**Requirements**.
Can you copy out the data exactly? Leave the images out.

**Given information**.
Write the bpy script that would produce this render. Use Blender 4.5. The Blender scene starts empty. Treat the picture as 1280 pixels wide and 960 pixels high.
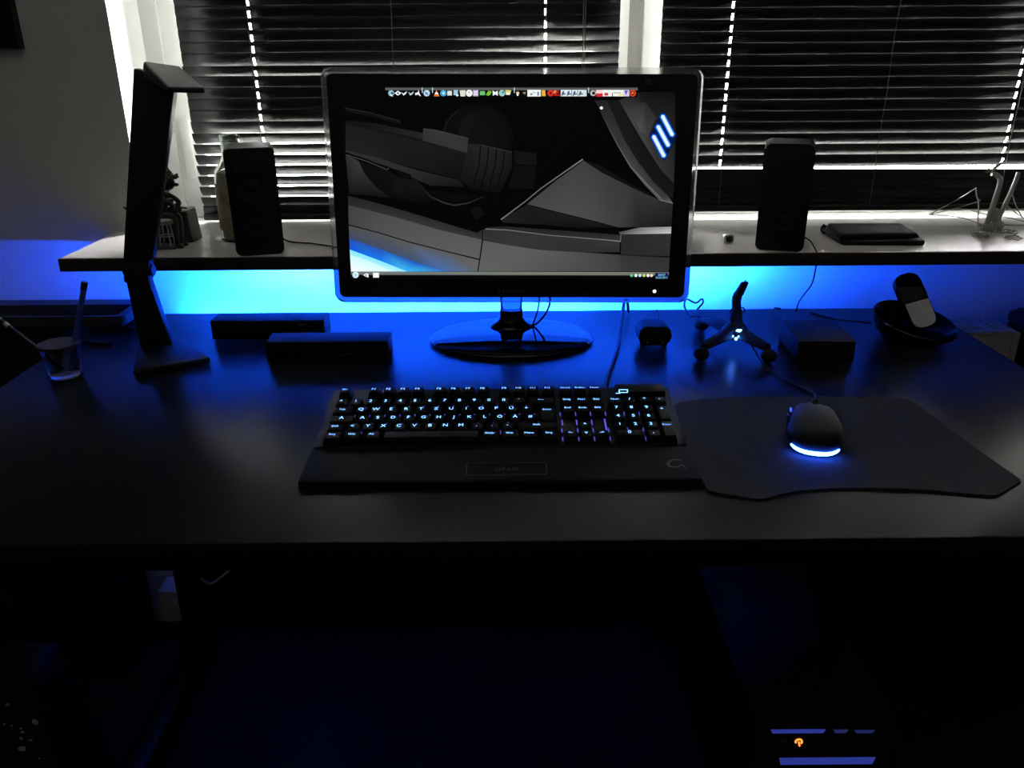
import bpy, bmesh, math, random
from mathutils import Vector, Matrix, Euler
random.seed(7)
SC = bpy.context.scene
COL = SC.collection
PI = math.pi

# ------------------------------------------------------------------ materials
def lin(c):
    return tuple(((v / 12.92) if v <= 0.04045 else ((v + 0.055) / 1.055) ** 2.4) for v in c)

def mat(name, color, rough=0.5, metal=0.0, spec=0.5, noise=0.0, nscale=60.0, stretch=(1, 1, 1), bump=0.0,
        bdist=0.001, bscale=None, emit=None, estr=0.0, trans=0.0, ior=1.45, coat=0.0, rvar=0.05):
    m = bpy.data.materials.new(name); m.use_nodes = True
    nt = m.node_tree; N = nt.nodes; L = nt.links
    b = N['Principled BSDF']
    b.inputs['Base Color'].default_value = (*color, 1)
    b.inputs['Roughness'].default_value = rough
    b.inputs['Metallic'].default_value = metal
    b.inputs['Specular IOR Level'].default_value = spec
    b.inputs['IOR'].default_value = ior
    b.inputs['Transmission Weight'].default_value = trans
    b.inputs['Coat Weight'].default_value = coat
    if emit is not None:
        b.inputs['Emission Color'].default_value = (*emit, 1); b.inputs['Emission Strength'].default_value = estr
    tc = N.new('ShaderNodeTexCoord'); mp = N.new('ShaderNodeMapping'); mp.inputs['Scale'].default_value = stretch
    L.new(tc.outputs['Object'], mp.inputs['Vector'])
    nz = N.new('ShaderNodeTexNoise'); nz.inputs['Scale'].default_value = nscale; nz.inputs['Detail'].default_value = 3
    L.new(mp.outputs['Vector'], nz.inputs['Vector'])
    mr = N.new('ShaderNodeMapRange'); mr.inputs['To Min'].default_value = max(0, rough - rvar); mr.inputs['To Max'].default_value = min(1, rough + rvar)
    L.new(nz.outputs['Fac'], mr.inputs['Value']); L.new(mr.outputs['Result'], b.inputs['Roughness'])
    if noise > 0:
        mx = N.new('ShaderNodeMix'); mx.data_type = 'RGBA'
        mx.inputs['A'].default_value = (*[max(0, c * (1 - noise)) for c in color], 1)
        mx.inputs['B'].default_value = (*[min(1, c * (1 + noise)) for c in color], 1)
        L.new(nz.outputs['Fac'], mx.inputs['Factor']); L.new(mx.outputs['Result'], b.inputs['Base Color'])
    if bump > 0:
        n2 = nz
        if bscale:
            n2 = N.new('ShaderNodeTexNoise'); n2.inputs['Scale'].default_value = bscale; n2.inputs['Detail'].default_value = 4
            L.new(mp.outputs['Vector'], n2.inputs['Vector'])
        bp = N.new('ShaderNodeBump'); bp.inputs['Strength'].default_value = bump; bp.inputs['Distance'].default_value = bdist
        L.new(n2.outputs['Fac'], bp.inputs['Height']); L.new(bp.outputs['Normal'], b.inputs['Normal'])
    return m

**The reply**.
Write the bpy script that would produce this render. Use Blender 4.5. The Blender scene starts empty. Treat the picture as 1280 pixels wide and 960 pixels high.
import bpy, bmesh, math, random
from mathutils import Vector, Matrix, Euler
random.seed(7)
SC = bpy.context.scene
COL = SC.collection
PI = math.pi

# ------------------------------------------------------------------ materials
def lin(c):
    return tuple(((v / 12.92) if v <= 0.04045 else ((v + 0.055) / 1.055) ** 2.4) for v in c)

def mat(name, color, rough=0.5, metal=0.0, spec=0.5, noise=0.0, nscale=60.0, stretch=(1, 1, 1), bump=0.0,
        bdist=0.001, bscale=None, emit=None, estr=0.0, trans=0.0, ior=1.45, coat=0.0, rvar=0.05):
    m = bpy.data.materials.new(name); m.use_nodes = True
    nt = m.node_tree; N = nt.nodes; L = nt.links
    b = N['Principled BSDF']
    b.inputs['Base Color'].default_value = (*color, 1)
    b.inputs['Roughness'].default_value = rough
    b.inputs['Metallic'].default_value = metal
    b.inputs['Specular IOR Level'].default_value = spec
    b.inputs['IOR'].default_value = ior
    b.inputs['Transmission Weight'].default_value = trans
    b.inputs['Coat Weight'].default_value = coat
    if emit is not None:
        b.inputs['Emission Color'].default_value = (*emit, 1); b.inputs['Emission Strength'].default_value = estr
    tc = N.new('ShaderNodeTexCoord'); mp = N.new('ShaderNodeMapping'); mp.inputs['Scale'].default_value = stretch
    L.new(tc.outputs['Object'], mp.inputs['Vector'])
    nz = N.new('ShaderNodeTexNoise'); nz.inputs['Scale'].default_value = nscale; nz.inputs['Detail'].default_value = 3
    L.new(mp.outputs['Vector'], nz.inputs['Vector'])
    mr = N.new('ShaderNodeMapRange'); mr.inputs['To Min'].default_value = max(0, rough - rvar); mr.inputs['To Max'].default_value = min(1, rough + rvar)
    L.new(nz.outputs['Fac'], mr.inputs['Value']); L.new(mr.outputs['Result'], b.inputs['Roughness'])
    if noise > 0:
        mx = N.new('ShaderNodeMix'); mx.data_type = 'RGBA'
        mx.inputs['A'].default_value = (*[max(0, c * (1 - noise)) for c in color], 1)
        mx.inputs['B'].default_value = (*[min(1, c * (1 + noise)) for c in color], 1)
        L.new(nz.outputs['Fac'], mx.inputs['Factor']); L.new(mx.outputs['Result'], b.inputs['Base Color'])
    if bump > 0:
        n2 = nz
        if bscale:
            n2 = N.new('ShaderNodeTexNoise'); n2.inputs['Scale'].default_value = bscale; n2.inputs['Detail'].default_value = 4
            L.new(mp.outputs['Vector'], n2.inputs['Vector'])
        bp = N.new('ShaderNodeBump'); bp.inputs['Strength'].default_value = bump; bp.inputs['Distance'].default_value = bdist
        L.new(n2.outputs['Fac'], bp.inputs['Height']); L.new(bp.outputs['Normal'], b.inputs['Normal'])
    return m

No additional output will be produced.